DATA PROVIDED:
————
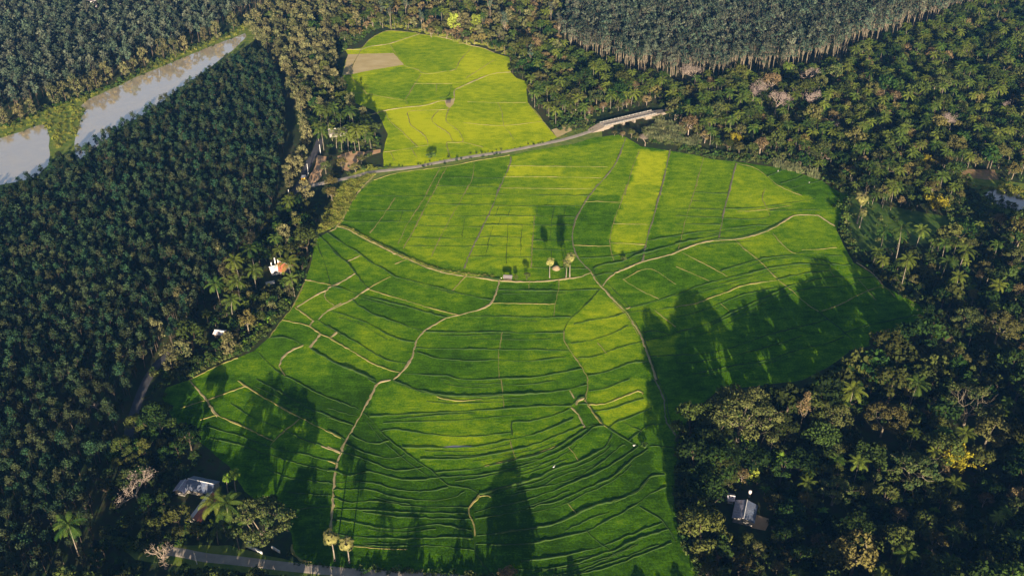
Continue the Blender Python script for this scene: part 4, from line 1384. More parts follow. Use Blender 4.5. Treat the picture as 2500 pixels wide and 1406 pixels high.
# --- trees noted one by one: kind, base px, base py, scale, variant, label
ONE = [
    ('palmyra_palm', 1342, 678, .92, 0, 'lone round-crowned palmyra palm beside a brown straw heap on the middle bund'),
    ('palmyra_palm', 1382, 678, .92, 1, 'lower and left of the twin palmyra palms on the middle bund'),
    ('palmyra_palm', 1391, 676, 1.12, 0, 'taller and right of the twin palmyra palms on the middle bund'),
    ('palmyra_palm', 817, 1368, 1.12, 0, 'left of two palmyra palms by the sunlit bit of bottom road'),
    ('palmyra_palm', 853, 1374, 1.05, 1, 'right of two palmyra palms by the bottom road, shaggy trunk'),
    ('palmyra_palm', 722, 556, .85, 1, 'single pale palmyra palm above dark trees left of the paddy'),
    ('palmyra_palm', 2092, 546, 1.5, 0, 'very tall palmyra palm with long pale trunk right of the paddy'),
    ('palmyra_palm', 2098, 556, 1.0, 1, 'short palmyra palm in the shade at the foot of a taller one'),
    ('coconut_palm', 193, 1356, 1.1, 0, 'lone coconut palm with white trunk amid dark trees, bottom left'),
    ('coconut_palm', 533, 1328, .8, 1, 'short coconut palm nearest the road in front of the long house'),
    ('coconut_palm', 584, 1340, .95, 3, 'coconut palm with drooping yellow fronds beside the big leafy tree by the long house'),
    ('coconut_palm', 548, 1296, 1.1, 0, 'coconut palm close to the red roof end of the long house'),
    ('coconut_palm', 566, 1310, 1.15, 2, 'tall leaning coconut palm between the long house and the big leafy tree'),
    ('areca_palm', 557, 1203, 1.0, 0, 'left of two slender areca palms behind the long house'),
    ('areca_palm', 576, 1199, 1.2, 1, 'right of two slender areca palms behind the long house'),
    ('rain_tree', 645, 1330, 1.3, 1, 'big spreading leafy tree over the low white wall by the bottom road'),
    ('bare_tree', 404, 1388, 1.3, 3, 'leafless wide-branching tree over the bottom road, bottom left'),
    ('bare_tree', 338, 1226, 1.35, 0, 'half-bare pale tree left of the long metal-roofed house'),
    ('rain_tree', 1800, 1078, 1.45, 0, 'huge spreading olive-green tree at the lower right corner of the paddy'),
    ('feathery_tree', 1950, 1060, 1.1, 0, 'tall narrow brownish feathery tree right of the huge spreading tree'),
    ('olive_tree', 2032, 1062, 1.15, 1, 'dense green tree right of the tall feathery tree'),
    ('coconut_palm', 2066, 1022, 1.05, 2, 'leaning coconut palm between green tree and pale spreading tree'),
    ('coconut_palm', 2217, 1003, 1.05, 0, 'leaning coconut palm standing apart above the pale spreading tree'),
    ('rain_tree', 2150, 1066, 1.05, 1, 'pale-limbed spreading tree left of the yellow bamboo'),
    ('rain_tree', 2352, 1040, 1.25, 2, 'wide sparse grey tree with bare limbs above the yellow bamboo'),
    ('bare_tree', 2170, 965, .75, 1, 'small forked pale bare tree above the pale spreading tree'),
    ('rain_tree', 2428, 838, 1.05, 1, 'broad feathery tree near the right edge below the palm clump'),
    ('bamboo_clump', 2326, 1145, 1.45, 0, 'star-shaped golden bamboo clump in the lower right wood'),
    ('bamboo_clump', 2280, 516, 1.3, 0, 'golden bamboo clump left of the grey pond'),
    ('bamboo_clump', 2262, 410, 1.1, 1, 'olive-gold bamboo clump above the larger golden one'),
    ('bamboo_clump', 1792, 354, 1.05, 1, 'golden bamboo in the sun between brown trees right of the bridge'),
    ('olive_tree', 2030, 1232, 1.1, 2, 'olive-brown tree right of the patched metal-roofed house'),
    ('bare_tree', 1930, 1150, .55, 0, 'thin crooked bare tree above the patched metal-roofed house'),
    ('olive_tree', 1685, 1224, .6, 0, 'small tree with bright trunk at the paddy edge left of the patched house'),
    ('broadleaf_tree', 440, 1294, 1.0, 0, 'dark round tree below the yard of the long metal-roofed house'),
    ('broadleaf_tree', 484, 1318, .85, 1, 'dark green tree between the lower end of the long house and the road'),
    ('lime_tree', 1839, 1178, .55, 0, 'narrow lime-green creeper-covered tree above the patched house'),
    ('coconut_palm', 2150, 606, .85, 1, 'first coconut palm from the left in the clump right of the paddy'),
    ('coconut_palm', 2187, 634, 1.15, 2, 'coconut palm with long dark trunk, second of the clump right of the paddy'),
    ('coconut_palm', 2235, 610, .9, 0, 'coconut palm with pale trunk, third of the clump right of the paddy'),
    ('coconut_palm', 2297, 640, .9, 3, 'coconut palm fourth of the upper row in the clump right of the paddy'),
    ('coconut_palm', 2338, 668, 1.0, 0, 'bushy yellow coconut palm at the right end of the clump right of the paddy'),
    ('coconut_palm', 2152, 668, .7, 1, 'low star-shaped coconut palm at the paddy edge of the clump'),
    ('coconut_palm', 2200, 700, .95, 2, 'lowest coconut palm of the clump right of the paddy, trunk lit'),
    ('coconut_palm', 2299, 678, .85, 1, 'half-shaded coconut palm in the middle of the right clump'),
    ('coconut_palm', 2329, 722, .9, 3, 'dark coconut palm at the bottom right of the right clump'),
    ('coconut_palm', 2065, 548, .5, 1, 'very small coconut palm in shade left of the very tall palmyra'),
    ('bare_tree', 1696, 207, 1.7, 2, 'pale fan-shaped leafless tree before the pale trunks of the plantation'),
    ('bare_tree', 1972, 207, 1.35, 0, 'whitish leafless tree near the right end of the pale trunks'),
    ('bare_tree', 1838, 246, 1.6, 2, 'wide low pinkish leafless tree above two palms'),
    ('brown_tree', 1880, 230, 1.5, 0, 'red-brown dry tree behind the wide pinkish leafless tree'),
    ('bare_tree', 1892, 278, 1.55, 2, 'greyish leafless tree standing left of a yellow palm'),
    ('bare_tree', 1981, 258, 1.2, 2, 'small grey leafless tree among green trees right of the yellow palm'),
    ('coconut_palm', 1922, 285, .7, 0, 'single bright yellow palm right of the greyish leafless tree'),
    ('bare_tree', 2032, 320, .95, 1, 'small white leafless tree amid palms'),
    ('bare_tree', 2316, 326, 1.35, 2, 'vase-shaped grey leafless tree amid dark trees'),
    ('bare_tree', 2459, 280, 1.2, 1, 'pale leafless tree near the right edge above the grey pond'),
    ('lime_tree', 2077, 352, .6, 1, 'small lime-green tree in the wood above the right end of the paddy'),
    ('brown_tree', 1680, 330, 1.25, 0, 'wide brown dry tree by the reeds right of the bridge'),
    ('brown_tree', 1720, 350, 1.0, 1, 'low brown dry tree left of the golden bamboo'),
    ('brown_tree', 1855, 378, 1.1, 0, 'brown dry tree right of the golden bamboo at the paddy edge'),
    ('bare_tree', 1575, 357, .8, 2, 'pale-trunked tree at the top corner of the paddy below the bridge'),
    ('olive_tree', 1500, 332, .33, 2, 'small bush-like tree by the left end of the bridge'),
    ('olive_tree', 1541, 338, .55, 0, 'low yellow-green tree before the middle of the bridge'),
    ('brown_tree', 1520, 336, .4, 0, 'low brown bush-like tree at the left foot of the bridge'),
    ('olive_tree', 1556, 345, .4, 1, 'dark low tree at the paddy corner under the bridge'),
    ('olive_tree', 1316, 222, 1.25, 2, 'large pale tree with forked white trunk at the right of the upper paddy'),
    ('brown_tree', 1302, 135, 1.3, 0, 'pinkish dry tree behind the right end of the upper paddy'),
    ('lime_tree', 1109, 84, 1.35, 0, 'left of two bright lime-green trees behind the upper paddy'),
    ('lime_tree', 1162, 88, 1.35, 0, 'right of two bright lime-green trees behind the upper paddy'),
    ('brown_tree', 1053, 92, .9, 1, 'pinkish brown bush-like tree left of the lime-green trees'),
    ('coconut_palm', 803, 318, 1.0, 0, 'top left coconut palm round the grove house beside the upper paddy'),
    ('coconut_palm', 833, 322, 1.0, 3, 'top middle coconut palm behind the grey roof in the grove'),
    ('coconut_palm', 866, 325, 1.0, 2, 'top right coconut palm behind the grey roof in the grove'),
    ('coconut_palm', 791, 368, 1.0, 0, 'front left coconut palm of the grove, beside a light pole'),
    ('coconut_palm', 822, 362, 1.0, 1, 'coconut palm before the left end of the grey roof in the grove'),
    ('coconut_palm', 851, 369, .9, 3, 'coconut palm standing at the edge of the clay yard'),
    ('coconut_palm', 878, 368, 1.05, 0, 'coconut palm with lit curved trunk right of the clay yard'),
    ('coconut_palm', 906, 364, .8, 1, 'last coconut palm of the grove nearest the upper paddy'),
    ('coconut_palm', 622, 660, .95, 0, 'coconut palm above and left of the red-roofed house'),
    ('coconut_palm', 590, 704, 1.0, 2, 'coconut palm left of the white wall of the red-roofed house'),
    ('coconut_palm', 626, 706, .95, 1, 'coconut palm directly below the red-roofed house'),
    ('coconut_palm', 716, 702, 1.15, 0, 'yellow-green coconut palm between the red-roofed house and the paddy'),
    ('coconut_palm', 720, 724, .85, 3, 'lower coconut palm at the paddy edge below the red-roofed house'),
    ('coconut_palm', 588, 742, .95, 0, 'coconut palm in the middle of the left palm row'),
    ('coconut_palm', 541, 758, .95, 2, 'coconut palm with lit trunk at the left end of the left palm row'),
    ('coconut_palm', 568, 772, .9, 1, 'lowest coconut palm of the left palm row above the white-roofed shed'),
    ('olive_tree', 608, 812, .9, 1, 'yellow-green tree between the left palm row and the white-roofed shed'),
    ('broadleaf_tree', 1260, 684, .32, 1, 'small round tree just right of the field hut'),
    ('broadleaf_tree', 1286, 684, .42, 0, 'second small tree right of the field hut, forked trunk'),
    ('shrub', 1524, 636, 1.3, 0, 'lone thin bush on the bund between bright and dark plots'),
    ('shrub', 1573, 1091, 1.3, 1, 'yellowish bush beside the white bird on the lower bund'),
    ('shrub', 1050, 388, 2.6, 2, 'tall dark bush on the near side of the upper paddy by the road'),
    ('shrub', 1247, 676, .7, 2, 'tiny bush right beside the field hut'),
    ('brown_tree', 1240, 1425, .9, 1, 'brown leafy tree top at the bottom edge below the paddy'),
    ('broadleaf_tree', 468, 1100, 1.15, 0, 'broad dark tree with pale limb over the shaded lower left corner of the paddy'),
    ('broadleaf_tree', 374, 1088, .9, 1, 'dark tree right of the road amid shade, lower left'),
    ('broadleaf_tree', 410, 1012, .6, 1, 'small dark tree at the shaded tip of the paddy, lower left'),
    ('broadleaf_tree', 314, 1108, .9, 4, 'dark tree hiding the end of the left road'),
    ('bare_tree', 254, 1010, .7, 0, 'pale twiggy tree on the dark plantation edge by the left road'),
]
for a in '''1841,1100 1825,1092 1867,1112 1872,1128 1906,1130 1786,1135 1865,1210 1904,1285 1947,1300 2060,1288 2078,1290 1800,1080 1853,1155'''.split():
    px, py = map(float, a.split(','))
    ONE.append(('banana_plant', px, py, rnd.uniform(.9, 1.3), rnd.randint(0, 1), None))
for a in '''638,806 594,822 621,830 655,790 600,846 700,745'''.split():
    px, py = map(float, a.split(','))
    ONE.append(('banana_plant', px, py, rnd.uniform(.8, 1.2), rnd.randint(0, 1), None))
TEAK_BANK = '155,882 240,845 405,768 485,742 570,712 650,682 715,655 785,612 920,568 985,525 1060,480 1200,430 1285,422 1350,390 1500,305 1590,292 1710,228 40,915'
for (px, py) in vp('A', TEAK_BANK):
    ONE.append(('teak_tree', px, py, rnd.uniform(.85, 1.2), rnd.randint(0, 3), 'BANK'))
for (px, py) in vp('A', '2110,560 2135,690 2165,745 2210,830 2215,920 2250,1060 2215,1190 2140,1290 2270,800 2345,820 2240,1010 2185,1260 2060,430 2080,500'):
    ONE.append(('teak_tree', px, py + 4, rnd.uniform(.8, 1.05), rnd.randint(0, 3), 'ROAD'))
for a in '612,565 618,605 545,640 556,690 460,730 449,760 470,775 389,830 700,440 716,425 709,462 728,410'.split():
    px, py = map(float, a.split(','))
    ONE.append(('teak_tree', px, py, rnd.uniform(.7, .95), rnd.randint(0, 3), 'EDGE'))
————
WRITTEN EXERCISE:
Return nothing except the number of lines that include the string "from".

FULL ANSWER:
2